━━━ Source material ━━━

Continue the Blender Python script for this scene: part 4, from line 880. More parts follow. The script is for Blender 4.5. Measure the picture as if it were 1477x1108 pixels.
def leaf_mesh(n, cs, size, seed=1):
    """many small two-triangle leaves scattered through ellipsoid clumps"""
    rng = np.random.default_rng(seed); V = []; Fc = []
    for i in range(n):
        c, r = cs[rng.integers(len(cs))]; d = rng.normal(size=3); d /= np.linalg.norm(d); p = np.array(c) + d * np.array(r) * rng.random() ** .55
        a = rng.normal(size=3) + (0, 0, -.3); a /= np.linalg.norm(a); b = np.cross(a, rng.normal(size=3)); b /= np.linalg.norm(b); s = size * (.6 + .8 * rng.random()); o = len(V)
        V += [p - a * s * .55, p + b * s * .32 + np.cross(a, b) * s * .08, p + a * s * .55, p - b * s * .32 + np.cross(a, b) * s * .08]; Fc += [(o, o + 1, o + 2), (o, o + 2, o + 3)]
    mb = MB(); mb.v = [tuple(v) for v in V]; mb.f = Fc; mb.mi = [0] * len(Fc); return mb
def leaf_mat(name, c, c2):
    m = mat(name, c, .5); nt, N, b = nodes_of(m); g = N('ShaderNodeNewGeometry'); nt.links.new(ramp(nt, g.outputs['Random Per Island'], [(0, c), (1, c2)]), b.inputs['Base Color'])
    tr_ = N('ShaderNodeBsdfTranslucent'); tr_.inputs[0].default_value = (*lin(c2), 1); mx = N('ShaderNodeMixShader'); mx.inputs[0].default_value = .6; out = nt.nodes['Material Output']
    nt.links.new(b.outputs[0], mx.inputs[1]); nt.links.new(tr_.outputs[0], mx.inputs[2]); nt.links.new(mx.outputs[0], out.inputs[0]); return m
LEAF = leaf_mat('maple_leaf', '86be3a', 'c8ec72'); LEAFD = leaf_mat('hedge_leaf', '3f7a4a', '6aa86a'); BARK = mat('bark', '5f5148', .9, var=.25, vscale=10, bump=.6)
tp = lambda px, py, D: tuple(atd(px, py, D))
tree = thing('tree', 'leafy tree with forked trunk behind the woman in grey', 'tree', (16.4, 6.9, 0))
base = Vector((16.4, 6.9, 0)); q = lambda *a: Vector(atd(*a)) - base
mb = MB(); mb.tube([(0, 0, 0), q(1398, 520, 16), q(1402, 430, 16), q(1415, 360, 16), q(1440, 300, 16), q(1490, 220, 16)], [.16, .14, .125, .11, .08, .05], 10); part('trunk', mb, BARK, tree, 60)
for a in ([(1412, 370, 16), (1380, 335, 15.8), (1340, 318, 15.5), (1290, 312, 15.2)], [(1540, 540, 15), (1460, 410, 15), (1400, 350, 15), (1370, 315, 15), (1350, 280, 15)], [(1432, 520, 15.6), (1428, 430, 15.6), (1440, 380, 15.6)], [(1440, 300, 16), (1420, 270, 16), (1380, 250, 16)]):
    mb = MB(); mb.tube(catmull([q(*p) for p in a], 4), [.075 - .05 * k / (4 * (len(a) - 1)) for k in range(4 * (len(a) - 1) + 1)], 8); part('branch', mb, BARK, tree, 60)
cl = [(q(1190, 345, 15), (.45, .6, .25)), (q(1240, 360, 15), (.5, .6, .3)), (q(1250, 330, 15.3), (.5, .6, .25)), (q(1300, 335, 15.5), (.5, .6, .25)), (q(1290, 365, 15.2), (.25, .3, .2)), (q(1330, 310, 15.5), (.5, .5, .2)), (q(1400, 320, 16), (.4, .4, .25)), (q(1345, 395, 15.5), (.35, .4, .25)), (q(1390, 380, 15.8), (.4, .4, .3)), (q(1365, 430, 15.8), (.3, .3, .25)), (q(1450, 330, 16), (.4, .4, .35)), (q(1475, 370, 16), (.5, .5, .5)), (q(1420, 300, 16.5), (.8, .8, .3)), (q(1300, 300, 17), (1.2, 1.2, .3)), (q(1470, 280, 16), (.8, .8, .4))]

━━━

** What you need to do **
The whole listing above needs to be written out again exactly.

** Task result **
Continue the Blender Python script for this scene: part 4, from line 880. More parts follow. The script is for Blender 4.5. Measure the picture as if it were 1477x1108 pixels.
def leaf_mesh(n, cs, size, seed=1):
    """many small two-triangle leaves scattered through ellipsoid clumps"""
    rng = np.random.default_rng(seed); V = []; Fc = []
    for i in range(n):
        c, r = cs[rng.integers(len(cs))]; d = rng.normal(size=3); d /= np.linalg.norm(d); p = np.array(c) + d * np.array(r) * rng.random() ** .55
        a = rng.normal(size=3) + (0, 0, -.3); a /= np.linalg.norm(a); b = np.cross(a, rng.normal(size=3)); b /= np.linalg.norm(b); s = size * (.6 + .8 * rng.random()); o = len(V)
        V += [p - a * s * .55, p + b * s * .32 + np.cross(a, b) * s * .08, p + a * s * .55, p - b * s * .32 + np.cross(a, b) * s * .08]; Fc += [(o, o + 1, o + 2), (o, o + 2, o + 3)]
    mb = MB(); mb.v = [tuple(v) for v in V]; mb.f = Fc; mb.mi = [0] * len(Fc); return mb
def leaf_mat(name, c, c2):
    m = mat(name, c, .5); nt, N, b = nodes_of(m); g = N('ShaderNodeNewGeometry'); nt.links.new(ramp(nt, g.outputs['Random Per Island'], [(0, c), (1, c2)]), b.inputs['Base Color'])
    tr_ = N('ShaderNodeBsdfTranslucent'); tr_.inputs[0].default_value = (*lin(c2), 1); mx = N('ShaderNodeMixShader'); mx.inputs[0].default_value = .6; out = nt.nodes['Material Output']
    nt.links.new(b.outputs[0], mx.inputs[1]); nt.links.new(tr_.outputs[0], mx.inputs[2]); nt.links.new(mx.outputs[0], out.inputs[0]); return m
LEAF = leaf_mat('maple_leaf', '86be3a', 'c8ec72'); LEAFD = leaf_mat('hedge_leaf', '3f7a4a', '6aa86a'); BARK = mat('bark', '5f5148', .9, var=.25, vscale=10, bump=.6)
tp = lambda px, py, D: tuple(atd(px, py, D))
tree = thing('tree', 'leafy tree with forked trunk behind the woman in grey', 'tree', (16.4, 6.9, 0))
base = Vector((16.4, 6.9, 0)); q = lambda *a: Vector(atd(*a)) - base
mb = MB(); mb.tube([(0, 0, 0), q(1398, 520, 16), q(1402, 430, 16), q(1415, 360, 16), q(1440, 300, 16), q(1490, 220, 16)], [.16, .14, .125, .11, .08, .05], 10); part('trunk', mb, BARK, tree, 60)
for a in ([(1412, 370, 16), (1380, 335, 15.8), (1340, 318, 15.5), (1290, 312, 15.2)], [(1540, 540, 15), (1460, 410, 15), (1400, 350, 15), (1370, 315, 15), (1350, 280, 15)], [(1432, 520, 15.6), (1428, 430, 15.6), (1440, 380, 15.6)], [(1440, 300, 16), (1420, 270, 16), (1380, 250, 16)]):
    mb = MB(); mb.tube(catmull([q(*p) for p in a], 4), [.075 - .05 * k / (4 * (len(a) - 1)) for k in range(4 * (len(a) - 1) + 1)], 8); part('branch', mb, BARK, tree, 60)
cl = [(q(1190, 345, 15), (.45, .6, .25)), (q(1240, 360, 15), (.5, .6, .3)), (q(1250, 330, 15.3), (.5, .6, .25)), (q(1300, 335, 15.5), (.5, .6, .25)), (q(1290, 365, 15.2), (.25, .3, .2)), (q(1330, 310, 15.5), (.5, .5, .2)), (q(1400, 320, 16), (.4, .4, .25)), (q(1345, 395, 15.5), (.35, .4, .25)), (q(1390, 380, 15.8), (.4, .4, .3)), (q(1365, 430, 15.8), (.3, .3, .25)), (q(1450, 330, 16), (.4, .4, .35)), (q(1475, 370, 16), (.5, .5, .5)), (q(1420, 300, 16.5), (.8, .8, .3)), (q(1300, 300, 17), (1.2, 1.2, .3)), (q(1470, 280, 16), (.8, .8, .4))]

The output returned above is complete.